La Corte Europea e poi anche la Corte Costituzionale impongono, infatti, di ritoccare l’ergastolo ostativo. Oggi, nei reati per mafia, chi ha l’ergastolo non può beneficiare di alcun permesso e di alcun beneficio a meno che non collabori. Su questo si è espressa la Corte Costituzionale in maniera molto chiara. Personalmente, conoscendo singoli casi, credo che sia anche un fatto di civiltà il rimettere in discussione il non poter accedere a benefici ma è evidente che questo non può mettere in discussione la necessità di garantire che i mafiosi non tornino a comandare o a controllare territori approfittando dei benefici concessi. C’è, quindi, bisogno di una legge e credo che la stiamo costruendo con grande equilibrio.
Un’altra questione riguarda la riforma del CSM.
Su questo credo che dovremmo lavorare.
È evidente che la guerra che si è aperta da Mani Pulite ad oggi, la vicenda di Palamara e il modo in cui è stata condotta la guerra mette in grande difficoltà la credibilità della magistratura e, quindi, la credibilità della Giustizia agli occhi dei cittadini.

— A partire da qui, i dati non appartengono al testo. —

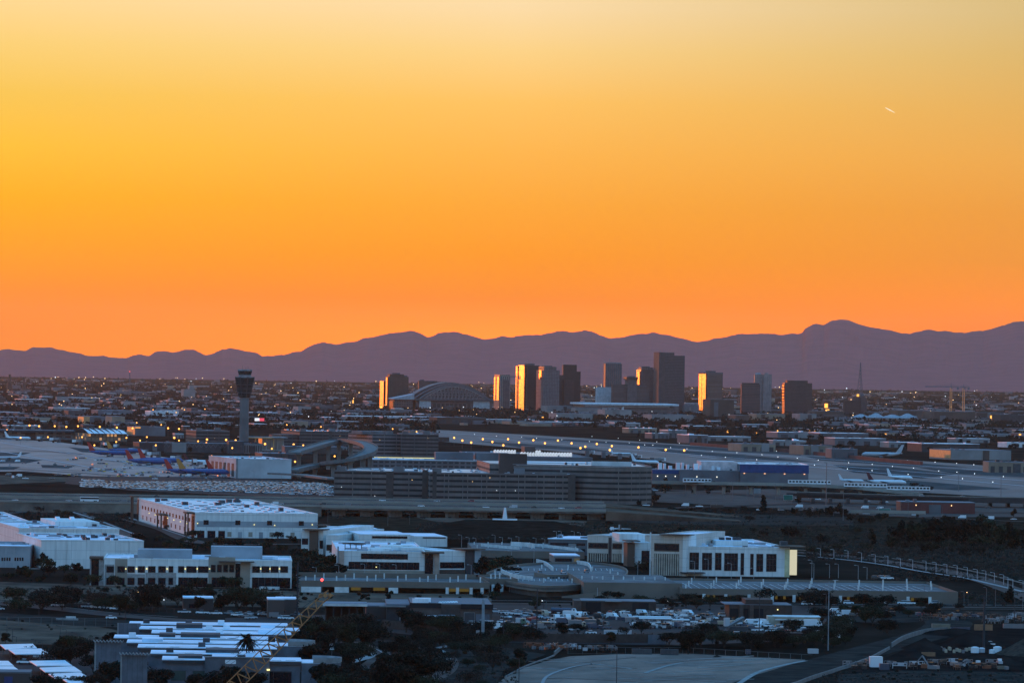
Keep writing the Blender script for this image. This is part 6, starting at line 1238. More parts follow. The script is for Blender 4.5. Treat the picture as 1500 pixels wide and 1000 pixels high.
    for a, e in zip(q, q[1:]): mb.quad((*a, hh-2.6), (*e, hh-2.6), (*e, hh+.2), (*a, hh+.2)).quad((a[0]*.985, a[1]*.985, hh-.9), (e[0]*.985, e[1]*.985, hh-.9), (e[0]*.985, e[1]*.985, hh+.2), (a[0]*.985, a[1]*.985, hh+.2)).quad((*a, hh+.2), (*e, hh+.2), (e[0]*.985, e[1]*.985, hh+.2), (a[0]*.985, a[1]*.985, hh+.2))
    mb.build('parapet', BEIGE, t)
    for q in (((786, 821), (799, 825), (810, 833)), ((845, 823), (861, 826), (866, 834)), ((735, 836), (752, 843), (780, 847))): t_ = [P(x, y, hh)-p0 for x, y in smoothline(list(q), 4)]; MB().ribbon([(v.x, v.y, 0) for v in t_], .5, hh-.9, hh+1.0).build('ramp_wall', DECKW, t)
    for k in range(46):
        x, y = 725+(k % 23)*8.2, (831, 846)[k//23]; v = P(x, y, hh)-p0; MB().box(v.x-.12, v.x+.12, v.y-14, v.y+14, hh-.88, hh-.86).build('bay_line', paintw, t) if abs(x-820) < 85 else None
    for k in range(9): v = P(740+k*17, 834+(k*5) % 11, hh)-p0; car((p0.x+v.x, p0.y+v.y, hh-.87), .1+pi/2, ('car', 'suv')[k % 2], ('black', 'silver', 'white', 'grey')[k % 4], 1, what='car on the oval deck') if k % 2 else None
    for k in range(14): a = 2*pi*k/14; o = Vector(((P(815, 840, hh)-p0).x+30*cos(a), (P(815, 840, hh)-p0).y+90*sin(a))); MB().box(o.x-.3, o.x+.3, o.y-.3, o.y+.3, hh-.9, hh+1.3).build('deck_post', DECKW, t)
    b = low(811, 849, 836, 826, 'pale', ROOFB, 30, th=4, label='small pale pavilion with yellow lit windows standing on the oval deck', name='pavilion'); b.root.location.z = hh-.88; b.h_ = 0
    b.win(GL, b.w*.05, b.w*.7, b.h*.2, b.h*.7, name='window_strip'); b.part('glow_window', LY, (b.w*.78, b.w*.99, -.2, -.03, b.h*.1, b.h*.7))
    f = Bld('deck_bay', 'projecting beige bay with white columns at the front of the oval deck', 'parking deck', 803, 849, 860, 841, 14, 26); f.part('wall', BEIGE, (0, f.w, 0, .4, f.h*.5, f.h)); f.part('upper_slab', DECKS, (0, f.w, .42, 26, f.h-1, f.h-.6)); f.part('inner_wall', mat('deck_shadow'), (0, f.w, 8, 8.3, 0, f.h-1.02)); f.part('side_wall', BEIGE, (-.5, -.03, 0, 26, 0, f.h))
    for k in range(4): f.part('column', DECKW, (f.w*k/3-.5, f.w*k/3+.5, -.4, -.03, 0, f.h*.8))
    for k in range(9): f.win(DARKW, f.w*(k+.15)/9, f.w*(k+.75)/9, f.h*.66, f.h*.84)
    for x, yt, yb in ((676, 783, 801), (687, 786, 802), (697, 788, 803), (725, 784, 801), (736, 787, 802), (749, 788, 803), (760, 786, 801), (785, 788, 803), (798, 790, 804), (815, 778, 790), (822, 779, 790), (841, 777, 790), (850, 779, 792), (842, 800, 822), (782, 804, 824), (749, 808, 826), (1017, 822, 848), (1037, 820, 848), (1071, 826, 848), (1104, 832, 850), (1189, 820, 846), (1192, 826, 848), (1215, 825, 846), (1228, 826, 846), (1270, 830, 848), (1257, 828, 848), (962, 818, 846), (934, 815, 845), (496, 828, 852), (534, 826, 850), (556, 826, 850), (580, 828, 851), (463, 830, 852), (690, 826, 851)):
        lamp(x, yb, round((yb-yt)/F*dist(x, yb)), None, None, pm='pole_pale', arm=1.2, pole=.1, desc='slim pale lamp post')
decks()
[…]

La riforma del CSM deve togliere tutele alle correnti: non sono per demonizzare nessuno ma bisogna tornare nell’alveo di un organo di autogoverno della magistratura e non di altro. Questo tema sarà decisivo e ancora deve essere focalizzato.
Sul resto si sta andando nella giusta direzione ma subiamo ancora due condizionamenti che dobbiamo provare a superare. Il primo riguarda uno scontro che è tutto politico e ideologico e non è sulla funzionalità della Giustizia.
Da questo punto di vista, credo che i referendum siano dannosi perché rischiano di interrompere il percorso positivo con cui si affrontano i temi concreti e si cerca di risolverli, come un riformista dovrebbe fare, per far prevalere cose che guardano più al passato che non al futuro.
Un’altra questione riguarda il fatto che non riusciamo a superare il vizio che da qualche tempo si è strutturato, per cui ad ogni problema diamo una risposta penale e ad ogni problema cerchiamo di rispondere aumentando le pene e non gli strumenti per prevenire le situazioni.
Ormai è dimostrato, però, che non è il carcere o l’aumento delle pene che ha effetto rispetto alla riduzione dei reati ma sono le scelte di contrasto e le forze che si riescono a mettere in campo.
L’idea di risolvere ogni problema con il processo penale e aumentando le pene è una questione che porta con sé molte contraddizioni, distorsioni e non fa funzionare meglio la giustizia.